[BEGIN]

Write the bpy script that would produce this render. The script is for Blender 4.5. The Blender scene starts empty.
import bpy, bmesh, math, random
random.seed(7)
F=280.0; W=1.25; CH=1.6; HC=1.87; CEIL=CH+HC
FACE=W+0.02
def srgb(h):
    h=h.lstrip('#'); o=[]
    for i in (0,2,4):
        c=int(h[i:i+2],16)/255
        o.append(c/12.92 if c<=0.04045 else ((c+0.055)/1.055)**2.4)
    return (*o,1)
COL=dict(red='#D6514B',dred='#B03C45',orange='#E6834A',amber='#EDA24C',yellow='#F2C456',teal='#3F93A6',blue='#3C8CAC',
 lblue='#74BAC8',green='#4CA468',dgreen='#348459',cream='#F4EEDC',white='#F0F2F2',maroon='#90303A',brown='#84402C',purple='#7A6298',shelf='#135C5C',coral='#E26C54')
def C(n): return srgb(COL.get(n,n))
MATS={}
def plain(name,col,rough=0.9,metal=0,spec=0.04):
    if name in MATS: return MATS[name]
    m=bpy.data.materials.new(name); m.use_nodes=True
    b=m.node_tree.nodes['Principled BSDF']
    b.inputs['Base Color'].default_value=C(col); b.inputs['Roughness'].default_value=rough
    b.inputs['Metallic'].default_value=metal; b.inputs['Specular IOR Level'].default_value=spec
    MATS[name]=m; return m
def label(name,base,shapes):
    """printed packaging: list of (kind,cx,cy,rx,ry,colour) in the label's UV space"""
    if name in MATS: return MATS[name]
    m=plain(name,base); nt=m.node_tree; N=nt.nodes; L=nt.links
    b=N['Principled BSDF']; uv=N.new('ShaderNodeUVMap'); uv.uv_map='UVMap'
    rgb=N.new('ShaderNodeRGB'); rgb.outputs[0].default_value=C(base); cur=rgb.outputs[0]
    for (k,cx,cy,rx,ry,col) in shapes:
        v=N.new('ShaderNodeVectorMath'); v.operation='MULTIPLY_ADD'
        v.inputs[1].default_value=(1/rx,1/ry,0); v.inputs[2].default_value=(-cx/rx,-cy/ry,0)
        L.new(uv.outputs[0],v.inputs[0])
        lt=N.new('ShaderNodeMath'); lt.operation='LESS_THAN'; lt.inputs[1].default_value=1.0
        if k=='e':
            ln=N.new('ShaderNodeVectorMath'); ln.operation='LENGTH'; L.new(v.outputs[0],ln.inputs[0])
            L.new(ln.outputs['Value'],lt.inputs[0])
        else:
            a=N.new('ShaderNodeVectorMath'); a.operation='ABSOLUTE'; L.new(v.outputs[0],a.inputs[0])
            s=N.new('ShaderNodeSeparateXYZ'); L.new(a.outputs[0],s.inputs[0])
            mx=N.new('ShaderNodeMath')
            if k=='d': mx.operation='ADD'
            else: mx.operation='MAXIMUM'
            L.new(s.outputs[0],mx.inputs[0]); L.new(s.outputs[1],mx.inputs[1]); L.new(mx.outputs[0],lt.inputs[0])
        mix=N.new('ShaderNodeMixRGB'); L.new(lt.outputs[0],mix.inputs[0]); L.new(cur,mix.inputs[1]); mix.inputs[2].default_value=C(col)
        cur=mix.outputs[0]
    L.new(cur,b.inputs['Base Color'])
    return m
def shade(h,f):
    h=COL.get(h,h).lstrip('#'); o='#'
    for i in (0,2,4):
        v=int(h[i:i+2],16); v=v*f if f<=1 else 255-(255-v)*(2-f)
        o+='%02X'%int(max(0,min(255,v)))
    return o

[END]

The lines above should be duplicated exactly.

Write the bpy script that would produce this render. The script is for Blender 4.5. The Blender scene starts empty.
import bpy, bmesh, math, random
random.seed(7)
F=280.0; W=1.25; CH=1.6; HC=1.87; CEIL=CH+HC
FACE=W+0.02
def srgb(h):
    h=h.lstrip('#'); o=[]
    for i in (0,2,4):
        c=int(h[i:i+2],16)/255
        o.append(c/12.92 if c<=0.04045 else ((c+0.055)/1.055)**2.4)
    return (*o,1)
COL=dict(red='#D6514B',dred='#B03C45',orange='#E6834A',amber='#EDA24C',yellow='#F2C456',teal='#3F93A6',blue='#3C8CAC',
 lblue='#74BAC8',green='#4CA468',dgreen='#348459',cream='#F4EEDC',white='#F0F2F2',maroon='#90303A',brown='#84402C',purple='#7A6298',shelf='#135C5C',coral='#E26C54')
def C(n): return srgb(COL.get(n,n))
MATS={}
def plain(name,col,rough=0.9,metal=0,spec=0.04):
    if name in MATS: return MATS[name]
    m=bpy.data.materials.new(name); m.use_nodes=True
    b=m.node_tree.nodes['Principled BSDF']
    b.inputs['Base Color'].default_value=C(col); b.inputs['Roughness'].default_value=rough
    b.inputs['Metallic'].default_value=metal; b.inputs['Specular IOR Level'].default_value=spec
    MATS[name]=m; return m
def label(name,base,shapes):
    """printed packaging: list of (kind,cx,cy,rx,ry,colour) in the label's UV space"""
    if name in MATS: return MATS[name]
    m=plain(name,base); nt=m.node_tree; N=nt.nodes; L=nt.links
    b=N['Principled BSDF']; uv=N.new('ShaderNodeUVMap'); uv.uv_map='UVMap'
    rgb=N.new('ShaderNodeRGB'); rgb.outputs[0].default_value=C(base); cur=rgb.outputs[0]
    for (k,cx,cy,rx,ry,col) in shapes:
        v=N.new('ShaderNodeVectorMath'); v.operation='MULTIPLY_ADD'
        v.inputs[1].default_value=(1/rx,1/ry,0); v.inputs[2].default_value=(-cx/rx,-cy/ry,0)
        L.new(uv.outputs[0],v.inputs[0])
        lt=N.new('ShaderNodeMath'); lt.operation='LESS_THAN'; lt.inputs[1].default_value=1.0
        if k=='e':
            ln=N.new('ShaderNodeVectorMath'); ln.operation='LENGTH'; L.new(v.outputs[0],ln.inputs[0])
            L.new(ln.outputs['Value'],lt.inputs[0])
        else:
            a=N.new('ShaderNodeVectorMath'); a.operation='ABSOLUTE'; L.new(v.outputs[0],a.inputs[0])
            s=N.new('ShaderNodeSeparateXYZ'); L.new(a.outputs[0],s.inputs[0])
            mx=N.new('ShaderNodeMath')
            if k=='d': mx.operation='ADD'
            else: mx.operation='MAXIMUM'
            L.new(s.outputs[0],mx.inputs[0]); L.new(s.outputs[1],mx.inputs[1]); L.new(mx.outputs[0],lt.inputs[0])
        mix=N.new('ShaderNodeMixRGB'); L.new(lt.outputs[0],mix.inputs[0]); L.new(cur,mix.inputs[1]); mix.inputs[2].default_value=C(col)
        cur=mix.outputs[0]
    L.new(cur,b.inputs['Base Color'])
    return m
def shade(h,f):
    h=COL.get(h,h).lstrip('#'); o='#'
    for i in (0,2,4):
        v=int(h[i:i+2],16); v=v*f if f<=1 else 255-(255-v)*(2-f)
        o+='%02X'%int(max(0,min(255,v)))
    return o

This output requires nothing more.